Ireland’s whole rotten political edifice is built on state funding, and – I would argue strongly – it has been a disaster.
The first thing that state funding has done has been to divorce political parties entirely from their natural interest groups. Take Fine Gael – once the party of big farmers and business and the legal profession, it relied on those groups for financial support. Now, it no longer needs them for financial support, and so it has turned instead to serving those who can influence the funding it gets – NGOs and interest groups arguing for a bigger, more left wing state. Fine Gael can win the approval of the National Women’s Council by arguing for more money for “political diversity” and – in a happy coincidence – get more money for itself in the process. The big farmers, these days, stand on the outside looking in, as Fine Gael Ministers dance around the carbon reduction tree with Eamon Ryan. The idea of interest groups actually spending their own money to support candidates that will advance those interests – a cornerstone of democracy for centuries – is essentially dead, having been rendered practically illegal.
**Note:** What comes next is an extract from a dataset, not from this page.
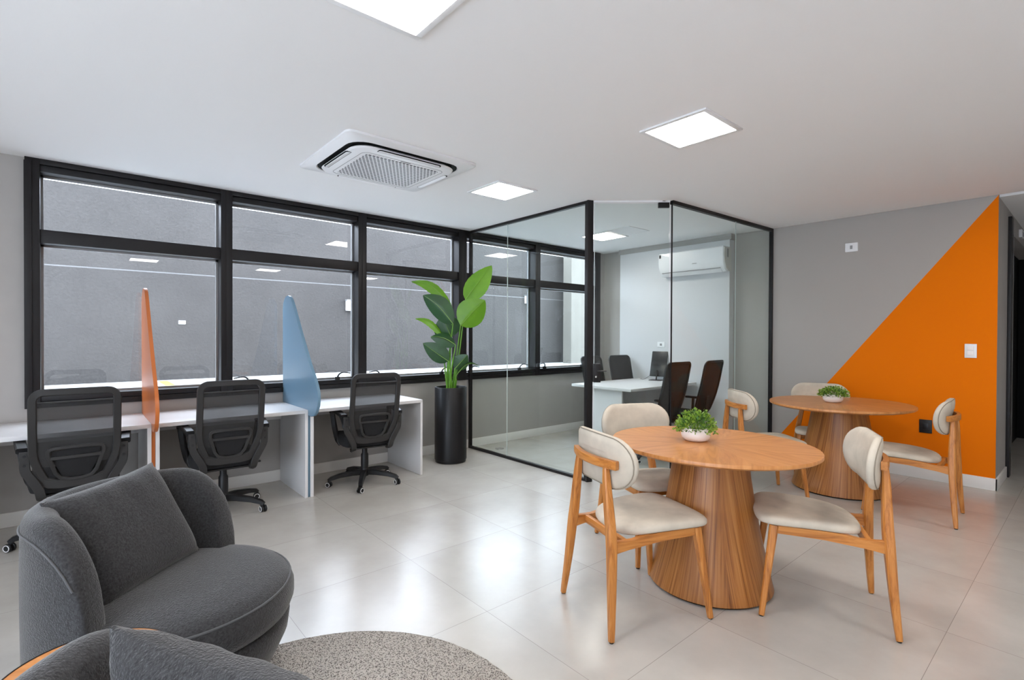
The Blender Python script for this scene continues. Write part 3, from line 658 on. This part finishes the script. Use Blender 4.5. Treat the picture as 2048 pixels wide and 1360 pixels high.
def office_chair(label, group, loc, rz):
    t = thing('office_chair', label, 'office chair', loc, rz, group)
    star_base(t, math.radians(-42))
    obj('seat', seat_bm(), m_blackf, t)
    bm = B(-.10, -.12, .368, .10, .12, .394, .006); bx(bm, -.19, -.19, .378, .19, -.15, .392, .004); bx(bm, -.19, .03, .378, .19, .07, .392, .004)
    sweep(bm, [(.08, .0, .378), (.20, .02, .372), (.25, .02, .368)], .006, 8); bx(bm, .235, .0, .360, .285, .04, .374, .004)
    obj('seat_mechanism', bm, m_blackp, t)
    # back frame
    o_ = back_outline(.455, .27, .462, 1.095, .016)
    bm = loop_tube(bmesh.new(), [on_back(x, z) for x, z in o_], 0, rect=(.044, .028), nrm=(0, 1, 0)); obj('back_frame', bm, m_char, t)
    # lower crossbar: the wide bottom of the frame
    bm = bmesh.new(); pr = [( -.215, .60), (-.19, .535), (-.15, .502), (-.10, .492), (.10, .492), (.15, .502), (.19, .535), (.215, .60), (.214, .54), (.19, .478), (.14, .446), (.08, .438), (-.08, .438), (-.14, .446), (-.19, .478), (-.214, .54)]
    a_ = ring(bm, [on_back(x, z, .010) for x, z in pr]); b_ = ring(bm, [on_back(x, z, -.016) for x, z in pr]); n = 8
    for k in range(7):
        i, j = k, 15 - k
        bm.faces.new((a_[i], a_[i + 1], a_[j - 1], a_[j])); bm.faces.new((b_[j], b_[j - 1], b_[i + 1], b_[i]))
    for i in range(16): bm.faces.new((a_[i], b_[i], b_[(i + 1) % 16], a_[(i + 1) % 16]))
    obj('lower_crossbar', bm, m_char, t)
    # mesh (leaves the grip slot open under the top bar)
    mp = [(x, min(z, 1.012)) for x, z in back_outline(.43, .25, .47, 1.09, .02)]
    obj('mesh_back', mesh_panel(mp, .78, .004), m_mesh, t, 0)
    bm = sweep(bmesh.new(), [on_back(x, 1.014) for x in (-.205, -.1, 0, .1, .205)], .006, 6); obj('slot_bar', bm, m_char, t)
    # lumbar support
    lp = smooth_curve([on_back(x, z, -.012) for x, z in ((-.135, .70), (-.10, .712), (0, .714), (.10, .712), (.135, .70), (.140, .665), (.128, .63), (.078, .505), (-.078, .505), (-.128, .63), (-.140, .665))], 3, True)
    bm = loop_tube(bmesh.new(), lp, 0, rect=(.022, .016), nrm=(0, 1, 0))
    sweep(bm, [on_back(x, .645, -.012) for x in (-.128, -.06, 0, .06, .128)], 0, rect=(.014, .022), hint=(0, 0, 1)); obj('lumbar_support', bm, m_char, t)
    obj('lumbar_backing', mesh_panel([(-.12, .69), (-.04, .70), (.04, .70), (.12, .69), (.12, .64), (.07, .51), (0, .505), (-.07, .51), (-.12, .64)], .61, -.004), m_blackf, t, 0)
    for s in (-1, 1):
        # flat bracket rising from under the seat to the armrest, then the arm loop
        bm = sweep(bmesh.new(), smooth_curve([(s * .165, -.13, .375), (s * .172, -.205, .38), (s * .175, -.235, .40), (s * .185, -.25, .45), (s * .225, -.255, .53), (s * .247, -.255, .58), (s * .250, -.255, .66), (s * .250, -.25, .70)], 3), 0, rect=(.050, .018), hint=(0, 1, .001))
        obj('arm_bracket', bm, m_char, t)
        lp = [(s * .262, -.235, .705), (s * .275, -.10, .725), (s * .285, .03, .735), (s * .285, .085, .715), (s * .278, .095, .66), (s * .258, .085, .52), (s * .235, .075, .425), (s * .215, .06, .392)]
        sp_ = smooth_curve(lp, 4); m = len(sp_)
        bm = sweep(bmesh.new(), sp_, 0, rect=[(.058, .036) if i < m * .45 else (.044, .036) for i in range(m)], hint=(.0, .3, 1.0))
        obj('armrest', bm, m_blackp, t)
        bm = sweep(bmesh.new(), smooth_curve([(s * .250, -.225, .60), (s * .256, -.20, .655), (s * .266, -.14, .71)], 4), 0, rect=(.028, .05), hint=(0, .3, 1)); obj('arm_gusset', bm, m_blackp, t)
        for z in (.615, .675):
            bm = bmesh.new(); n = 12; rs = [ring(bm, [(s * .25 + .009 * math.cos(2 * PI * i / n), -.264 + q, z + .009 * math.sin(2 * PI * i / n)) for i in range(n)]) for q in (0, -.005)]; skin(bm, rs)
            obj('bolt_cap', bm, m_blackp, t)
    return t
G1 = 'mesh office chairs at the white desks'
c3 = office_chair('black mesh office chair at the right desk, beside the blue divider', G1, (2.15, 4.71, 0), -math.radians(7))
dup(c3, (.92, 4.70, 0), -math.radians(1), 'black mesh office chair at the middle desk, between the dividers')
dup(c3, (.0, 4.70, 0), math.radians(1), 'black mesh office chair at the left desk, behind the grey armchair')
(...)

Fianna Fáil, too, once the voice of the construction industry, is also the voice of the NGO sector. Previous Fianna Fáil Governments would have been strongly arguing for the deregulation of the housing market and the planning system – but this one, no longer in need of political donations, serves the same agenda as everyone else in the political and NGO system.
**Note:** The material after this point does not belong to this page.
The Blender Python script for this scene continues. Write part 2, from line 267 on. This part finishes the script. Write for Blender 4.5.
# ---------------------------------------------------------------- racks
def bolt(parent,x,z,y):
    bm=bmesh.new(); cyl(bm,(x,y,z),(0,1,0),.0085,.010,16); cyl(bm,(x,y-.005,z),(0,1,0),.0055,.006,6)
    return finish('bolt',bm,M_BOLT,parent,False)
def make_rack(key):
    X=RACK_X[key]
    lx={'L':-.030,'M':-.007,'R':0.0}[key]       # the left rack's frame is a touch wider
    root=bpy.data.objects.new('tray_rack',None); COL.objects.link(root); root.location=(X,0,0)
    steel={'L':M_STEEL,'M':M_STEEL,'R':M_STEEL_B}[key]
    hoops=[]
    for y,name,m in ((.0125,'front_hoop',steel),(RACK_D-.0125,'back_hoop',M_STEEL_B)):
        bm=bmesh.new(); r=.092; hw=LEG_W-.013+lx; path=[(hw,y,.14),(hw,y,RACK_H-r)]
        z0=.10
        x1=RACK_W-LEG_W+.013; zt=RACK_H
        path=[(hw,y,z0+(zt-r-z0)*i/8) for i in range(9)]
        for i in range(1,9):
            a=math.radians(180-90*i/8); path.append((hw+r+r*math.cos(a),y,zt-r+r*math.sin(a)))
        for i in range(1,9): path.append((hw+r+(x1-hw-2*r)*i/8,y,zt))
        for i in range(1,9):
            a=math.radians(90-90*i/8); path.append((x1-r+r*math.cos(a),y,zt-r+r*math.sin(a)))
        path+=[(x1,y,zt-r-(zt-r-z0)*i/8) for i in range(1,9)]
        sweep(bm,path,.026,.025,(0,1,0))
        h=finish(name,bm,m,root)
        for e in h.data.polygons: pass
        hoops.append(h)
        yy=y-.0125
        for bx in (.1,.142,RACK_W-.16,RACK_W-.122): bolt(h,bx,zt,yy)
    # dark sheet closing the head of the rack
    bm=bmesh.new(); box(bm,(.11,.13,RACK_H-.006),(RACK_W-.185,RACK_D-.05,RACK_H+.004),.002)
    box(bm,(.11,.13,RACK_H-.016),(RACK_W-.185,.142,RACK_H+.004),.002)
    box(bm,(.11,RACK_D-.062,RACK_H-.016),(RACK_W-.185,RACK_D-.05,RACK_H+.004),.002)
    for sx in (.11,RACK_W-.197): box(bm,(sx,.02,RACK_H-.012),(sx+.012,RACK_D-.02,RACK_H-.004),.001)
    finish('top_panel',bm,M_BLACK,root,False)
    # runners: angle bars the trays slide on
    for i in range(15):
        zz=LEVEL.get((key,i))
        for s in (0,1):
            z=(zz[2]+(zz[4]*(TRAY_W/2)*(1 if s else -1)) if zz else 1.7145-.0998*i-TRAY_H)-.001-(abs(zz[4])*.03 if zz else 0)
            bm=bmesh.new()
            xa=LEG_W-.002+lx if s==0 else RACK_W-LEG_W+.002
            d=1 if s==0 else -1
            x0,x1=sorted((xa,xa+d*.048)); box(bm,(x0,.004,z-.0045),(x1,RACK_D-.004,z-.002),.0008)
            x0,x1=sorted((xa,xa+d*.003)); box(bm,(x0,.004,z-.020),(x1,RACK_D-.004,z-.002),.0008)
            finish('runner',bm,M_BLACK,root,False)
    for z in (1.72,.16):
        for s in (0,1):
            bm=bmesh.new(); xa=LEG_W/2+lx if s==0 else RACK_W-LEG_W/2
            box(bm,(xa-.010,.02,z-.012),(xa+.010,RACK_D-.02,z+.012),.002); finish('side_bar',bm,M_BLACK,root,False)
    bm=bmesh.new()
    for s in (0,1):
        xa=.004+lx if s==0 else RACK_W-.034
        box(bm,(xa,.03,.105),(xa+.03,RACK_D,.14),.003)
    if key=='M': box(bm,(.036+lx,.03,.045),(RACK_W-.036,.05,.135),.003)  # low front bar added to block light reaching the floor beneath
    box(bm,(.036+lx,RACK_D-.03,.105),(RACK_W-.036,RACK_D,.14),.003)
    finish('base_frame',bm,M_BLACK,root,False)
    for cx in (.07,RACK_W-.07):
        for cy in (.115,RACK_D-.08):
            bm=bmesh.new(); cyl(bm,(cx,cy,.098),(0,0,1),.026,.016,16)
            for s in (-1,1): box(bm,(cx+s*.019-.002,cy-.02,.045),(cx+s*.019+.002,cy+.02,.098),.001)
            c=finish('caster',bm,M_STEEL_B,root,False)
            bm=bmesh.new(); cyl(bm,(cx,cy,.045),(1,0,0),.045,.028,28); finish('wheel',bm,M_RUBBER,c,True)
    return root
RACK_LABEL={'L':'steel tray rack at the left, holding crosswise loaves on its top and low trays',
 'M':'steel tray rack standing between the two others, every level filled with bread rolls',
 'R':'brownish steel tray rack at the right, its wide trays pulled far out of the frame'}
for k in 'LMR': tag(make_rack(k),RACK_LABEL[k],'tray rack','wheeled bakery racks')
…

The other issue is that the nationalisation of politics – which is essentially what’s happened in Ireland – has spawned and grown into a multi-billion euro taxpayer funded industry. Parties are state funded. Lobby groups are state funded. There are thousands – literally thousands – of pointless jobs in groups that are funded by the taxpayer in order to enhance the diversity and equality of candidate selection. All of these groups, in turn, promote candidates from within the ever-growing blob, committed to sustaining that blob. Politics in Ireland is not a vocation, any more – it’s one of the biggest nationalised job programmes in our history.
The other benefit of the system, for political parties, is how hard it makes life for any upstart who wishes to challenge them. With state funding has come draconian restrictions on the amounts that can be donated to candidates by private individuals. Speaking on my podcast with David Quinn, two weeks ago, former Progressive Democrat advisor Cormac Lucey openly said that it would be nigh impossible for the PDs to form today, mostly because of these funding rules.
The existing parties are funded by you through your taxes, and you are effectively banned from funding any other, privately. It is a cartel, by any definition.
So why, then, is there not more opposition to it?
The answer, of course, is that those who might be expected to write critically of it – the media – are also increasingly in on the game.
In recent years, we have had the disgraceful spectacle – and there is no other word for it – of media organisations openly begging the state for state funding of the media. The state already funds the media lavishly, if indirectly, through the ever-growing annual spend on media advertising. The media now, too, wants more direct funding.
In the coming years – just wait and see – journalists, too, will be expected to hit and meet “diversity quotas”. And if you’re reading this, and want to rake in some cash, I’d strongly suggest founding an NGO devoted to that goal – call it “equality in media” or something, and watch the grants roll in.
The whole thing is a ponzi scheme, and you, the taxpayer, are the marks. The upshot of it all is that you are now nobody’s most important audience. Not the politicians, who get their funding from the state. Not the media, who rely almost entirely on that same state to keep the show on the road. Not our armada of interest groups, who, again, get funding based not on their public support, but based on their closeness to the state. You, the voter, are a secondary thought for all of them. This system is better for everyone in it, except the voter. Money is easier to come by, because there’s much more of it. There is less work involved in getting it. Politicians can always allocate more of it. And the whole system keeps growing, relentlessly.
Bring back the Galway Tent. At least then, the corruption was in plain sight, and voters knew about it. Nowadays, the corruption is insidious. And all-pervasive. Even if we don’t call it corruption any more.